Kendall Schler, the woman who apparently won the St Louis marathon on 12 April, has been stripped of her title after officials discovered she joined runners late in the race.

Kendall Schler managed to slip into the pack of runners completing the 26.2 mile marathon after the last of seven checkpoints established to safeguard against cheating.

Officials became suspicious after she crossed the finish line, as she had not recorded any times at the previous checkpoints where electronic markers are used to track bib numbers.

Schler, 26, also lost her third-place finish from the 2014 race, after officials could not locate her on photographs of the race.

"It's a difficult situation for everybody, including the people who run a fair race and don't get the recognition they should receive," Nancy Lieberman, president of GO! St. Louis, the marathon's organiser, told the St Louis Post Dispatch. "I said to her, 'It looks like you perpetrated a fraud.' I have nothing legitimate that says she officially started and ran 26.2 miles in 2014 or 2015."

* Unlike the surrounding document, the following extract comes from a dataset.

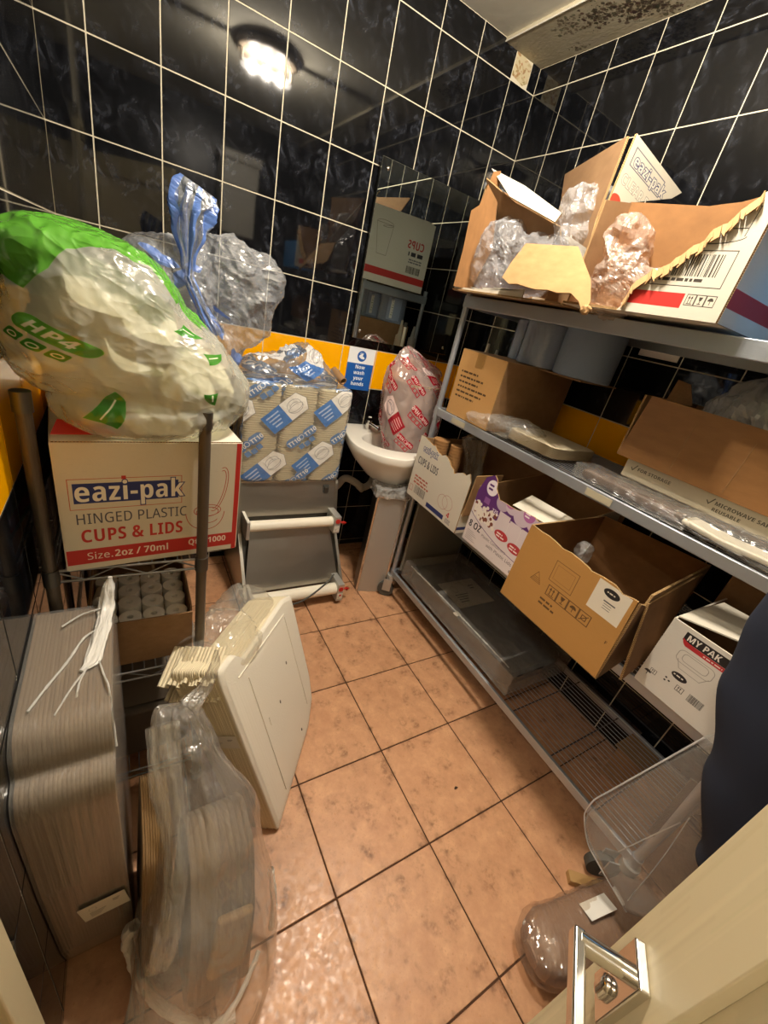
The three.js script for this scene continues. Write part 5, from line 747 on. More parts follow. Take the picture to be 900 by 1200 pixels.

Dishonest runners are rare. In 1979, Rosie Ruiz notoriously used the subway to shave time in New York City's marathon, and was caught cheating after she crossed the finish line first in Boston months later. The New Yorker reported the story of Kip Litton, a Michigan dentist, who apparently cheated in a series of races across the US.

The new winner in Missouri is Andrea Karl, a graduate student at St. Louis University. She finished about four minutes after Schler's supposed win with a time of 2 hours, 54 minutes and 28 seconds. Karl now collects the $1,500 winnings.